A huge amount of nitrogen fixation to ammonia-based fertiliser is required annually to maintain global food supply; it is estimated that artificial fixation accounts for 50% of the terrestrial nitrogen cycle. Current synthesis routes use high temperature and pressure, with hydrocarbon feedstocks providing the required energy and hydrogen. This consumes 2% of global energy production and accounts for 1% of all human CO2 emissions. It also couples food security into energy security, with all the resulting geopolitical uncertainity that involves. An efficient, electrically powered, carbon-free ammonia synthesis process is therefore urgently required. Such a process is also key in realising the vision of ammonia as a truly green hydrogen/energy vector.

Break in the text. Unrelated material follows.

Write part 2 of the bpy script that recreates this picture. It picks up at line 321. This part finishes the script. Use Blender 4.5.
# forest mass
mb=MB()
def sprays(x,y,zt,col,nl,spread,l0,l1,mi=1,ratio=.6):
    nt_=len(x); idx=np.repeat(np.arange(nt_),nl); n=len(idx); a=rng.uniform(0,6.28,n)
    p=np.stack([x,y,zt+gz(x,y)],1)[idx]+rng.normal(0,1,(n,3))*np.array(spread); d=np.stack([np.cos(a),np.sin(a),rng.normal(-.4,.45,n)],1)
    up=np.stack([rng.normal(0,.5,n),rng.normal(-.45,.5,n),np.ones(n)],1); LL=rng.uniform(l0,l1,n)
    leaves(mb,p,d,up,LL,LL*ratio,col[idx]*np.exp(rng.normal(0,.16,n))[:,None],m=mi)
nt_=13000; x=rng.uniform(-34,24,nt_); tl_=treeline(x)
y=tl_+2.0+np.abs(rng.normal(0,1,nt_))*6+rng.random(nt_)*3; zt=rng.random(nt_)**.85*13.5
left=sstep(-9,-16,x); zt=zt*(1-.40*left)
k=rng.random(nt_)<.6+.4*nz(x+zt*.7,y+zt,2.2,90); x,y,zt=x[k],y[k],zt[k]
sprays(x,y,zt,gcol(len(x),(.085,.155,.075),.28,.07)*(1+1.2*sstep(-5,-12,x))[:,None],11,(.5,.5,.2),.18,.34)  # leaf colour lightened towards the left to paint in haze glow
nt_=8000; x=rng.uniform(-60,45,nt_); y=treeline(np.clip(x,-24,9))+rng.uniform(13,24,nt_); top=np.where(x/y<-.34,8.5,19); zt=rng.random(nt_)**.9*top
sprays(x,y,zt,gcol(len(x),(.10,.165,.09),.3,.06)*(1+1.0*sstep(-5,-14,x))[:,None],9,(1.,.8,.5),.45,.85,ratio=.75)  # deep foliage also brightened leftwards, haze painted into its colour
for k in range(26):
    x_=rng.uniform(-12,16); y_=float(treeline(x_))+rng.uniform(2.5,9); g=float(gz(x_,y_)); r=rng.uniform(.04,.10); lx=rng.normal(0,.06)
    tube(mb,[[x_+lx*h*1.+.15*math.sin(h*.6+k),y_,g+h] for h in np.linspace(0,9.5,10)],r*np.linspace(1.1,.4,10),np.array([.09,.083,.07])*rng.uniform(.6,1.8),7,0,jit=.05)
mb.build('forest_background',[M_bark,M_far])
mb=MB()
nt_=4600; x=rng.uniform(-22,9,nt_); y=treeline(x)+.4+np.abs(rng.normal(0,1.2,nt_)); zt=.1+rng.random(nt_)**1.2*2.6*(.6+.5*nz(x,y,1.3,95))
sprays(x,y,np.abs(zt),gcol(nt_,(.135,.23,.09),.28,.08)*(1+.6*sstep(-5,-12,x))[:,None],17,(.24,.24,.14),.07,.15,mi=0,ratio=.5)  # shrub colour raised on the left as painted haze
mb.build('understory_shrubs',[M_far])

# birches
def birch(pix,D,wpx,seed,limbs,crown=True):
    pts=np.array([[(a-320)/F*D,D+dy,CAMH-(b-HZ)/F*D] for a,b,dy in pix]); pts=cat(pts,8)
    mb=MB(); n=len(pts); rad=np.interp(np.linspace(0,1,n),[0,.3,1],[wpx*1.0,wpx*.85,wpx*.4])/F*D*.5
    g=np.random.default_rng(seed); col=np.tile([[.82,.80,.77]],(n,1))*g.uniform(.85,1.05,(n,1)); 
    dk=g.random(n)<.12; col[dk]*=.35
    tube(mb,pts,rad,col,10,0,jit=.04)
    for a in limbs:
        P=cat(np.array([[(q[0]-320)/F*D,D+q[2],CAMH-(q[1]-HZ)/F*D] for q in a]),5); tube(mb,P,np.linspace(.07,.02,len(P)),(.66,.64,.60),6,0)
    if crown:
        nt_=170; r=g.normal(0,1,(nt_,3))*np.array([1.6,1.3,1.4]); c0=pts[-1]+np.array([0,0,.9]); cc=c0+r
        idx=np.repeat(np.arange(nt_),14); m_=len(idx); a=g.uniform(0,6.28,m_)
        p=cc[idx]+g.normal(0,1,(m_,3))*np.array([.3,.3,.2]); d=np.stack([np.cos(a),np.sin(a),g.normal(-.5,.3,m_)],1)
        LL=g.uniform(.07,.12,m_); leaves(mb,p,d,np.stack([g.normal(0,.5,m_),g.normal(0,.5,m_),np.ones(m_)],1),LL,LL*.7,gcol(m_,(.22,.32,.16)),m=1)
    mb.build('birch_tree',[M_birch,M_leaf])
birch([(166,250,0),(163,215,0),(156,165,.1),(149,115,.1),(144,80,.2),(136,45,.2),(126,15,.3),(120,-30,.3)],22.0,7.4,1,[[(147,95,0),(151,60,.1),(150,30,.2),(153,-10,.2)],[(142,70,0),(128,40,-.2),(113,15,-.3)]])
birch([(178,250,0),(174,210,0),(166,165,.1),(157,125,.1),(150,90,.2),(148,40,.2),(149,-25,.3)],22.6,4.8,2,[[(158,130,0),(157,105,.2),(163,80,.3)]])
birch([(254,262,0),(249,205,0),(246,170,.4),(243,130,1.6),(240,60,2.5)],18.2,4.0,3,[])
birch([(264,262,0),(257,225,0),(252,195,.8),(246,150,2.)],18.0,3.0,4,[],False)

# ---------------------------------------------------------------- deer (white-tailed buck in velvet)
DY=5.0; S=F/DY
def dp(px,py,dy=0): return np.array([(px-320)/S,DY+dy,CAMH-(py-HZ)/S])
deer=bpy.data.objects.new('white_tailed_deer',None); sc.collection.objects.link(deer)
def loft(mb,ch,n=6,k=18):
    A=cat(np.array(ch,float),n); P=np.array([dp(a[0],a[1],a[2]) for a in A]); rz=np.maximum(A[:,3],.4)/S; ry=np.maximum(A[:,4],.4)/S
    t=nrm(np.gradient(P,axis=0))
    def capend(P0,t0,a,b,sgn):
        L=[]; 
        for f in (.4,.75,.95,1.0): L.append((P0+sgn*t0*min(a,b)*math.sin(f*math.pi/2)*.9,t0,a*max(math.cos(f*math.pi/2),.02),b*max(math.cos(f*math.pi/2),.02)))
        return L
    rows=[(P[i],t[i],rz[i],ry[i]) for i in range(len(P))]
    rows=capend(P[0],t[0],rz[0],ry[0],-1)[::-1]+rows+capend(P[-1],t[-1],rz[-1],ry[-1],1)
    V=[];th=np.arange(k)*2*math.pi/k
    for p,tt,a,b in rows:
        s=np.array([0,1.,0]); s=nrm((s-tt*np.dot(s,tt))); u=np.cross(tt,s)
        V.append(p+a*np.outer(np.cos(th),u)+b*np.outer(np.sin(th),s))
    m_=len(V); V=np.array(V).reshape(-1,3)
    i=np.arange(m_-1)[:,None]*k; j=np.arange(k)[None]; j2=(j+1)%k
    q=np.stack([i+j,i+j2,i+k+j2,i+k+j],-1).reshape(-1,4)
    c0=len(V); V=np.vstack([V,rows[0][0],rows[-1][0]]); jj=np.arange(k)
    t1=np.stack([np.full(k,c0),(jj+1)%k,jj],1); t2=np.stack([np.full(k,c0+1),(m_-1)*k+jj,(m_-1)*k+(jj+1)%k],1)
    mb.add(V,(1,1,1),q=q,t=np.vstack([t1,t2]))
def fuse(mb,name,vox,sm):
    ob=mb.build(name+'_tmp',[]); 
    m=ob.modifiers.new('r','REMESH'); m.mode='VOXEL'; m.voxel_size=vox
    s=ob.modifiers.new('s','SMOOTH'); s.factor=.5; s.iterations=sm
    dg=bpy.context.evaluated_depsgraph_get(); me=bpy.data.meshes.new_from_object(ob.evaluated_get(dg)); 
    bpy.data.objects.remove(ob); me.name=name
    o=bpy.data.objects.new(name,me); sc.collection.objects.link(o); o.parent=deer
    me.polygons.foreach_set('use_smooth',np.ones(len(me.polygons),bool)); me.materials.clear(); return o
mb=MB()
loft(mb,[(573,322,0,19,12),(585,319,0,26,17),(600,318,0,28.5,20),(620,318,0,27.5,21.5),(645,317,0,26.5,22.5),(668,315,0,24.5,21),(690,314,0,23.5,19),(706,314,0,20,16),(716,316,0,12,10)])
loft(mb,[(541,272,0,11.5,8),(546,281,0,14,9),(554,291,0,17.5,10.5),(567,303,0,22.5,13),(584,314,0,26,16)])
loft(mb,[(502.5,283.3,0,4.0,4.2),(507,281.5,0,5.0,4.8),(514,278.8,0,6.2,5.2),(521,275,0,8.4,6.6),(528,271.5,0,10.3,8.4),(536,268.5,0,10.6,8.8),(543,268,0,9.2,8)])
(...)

The primary challenge in electrochemical ammonia synthesis is the low reactivity of nitrogen and the resulting competition from side reactions. This PhD project will seek to address this issue by working with combinations of high temperature electrolytes. These complimentary electrolytes operate at elevated, yet industrially relevant, temperatures ensuring rapid reaction rates, while allowing the spatial separation of the key nitrogen reduction and protonation steps. This will inhibit competing reactions while providing opportunities for tailoring catalytic surfaces for the two steps individually. Research will start with fundamental electrochemistry and progress to electrode and electrolyte preparation and reactor design for efficient catalysis, utilising recent advances in ceramic additive manufacturing (3D printing) as well as in ceramic synthesis.

This project will give the student training in a wide range of skills that are central to the green energy industry: electrochemistry, material science, modelling of electrochemical systems and data analysis. They will be joining a thriving, inclusive Chemistry department with excellent facilities for material synthesis and characterisation and a strong history of industrially applied electrochemistry. The project will be supervised by Dr Ian McPherson, an electrochemist with a wide ranging experience across the temperature and length scales of electrochemistry.

Loughborough University has an applied research culture. In REF 2021, 94% of the work submitted was judged to be top-rated as world-leading or internationally excellent. We are a community based on mutual support and collaboration. Through our Doctoral College there are continual opportunities for building important research skills and networks among your peers and research academics.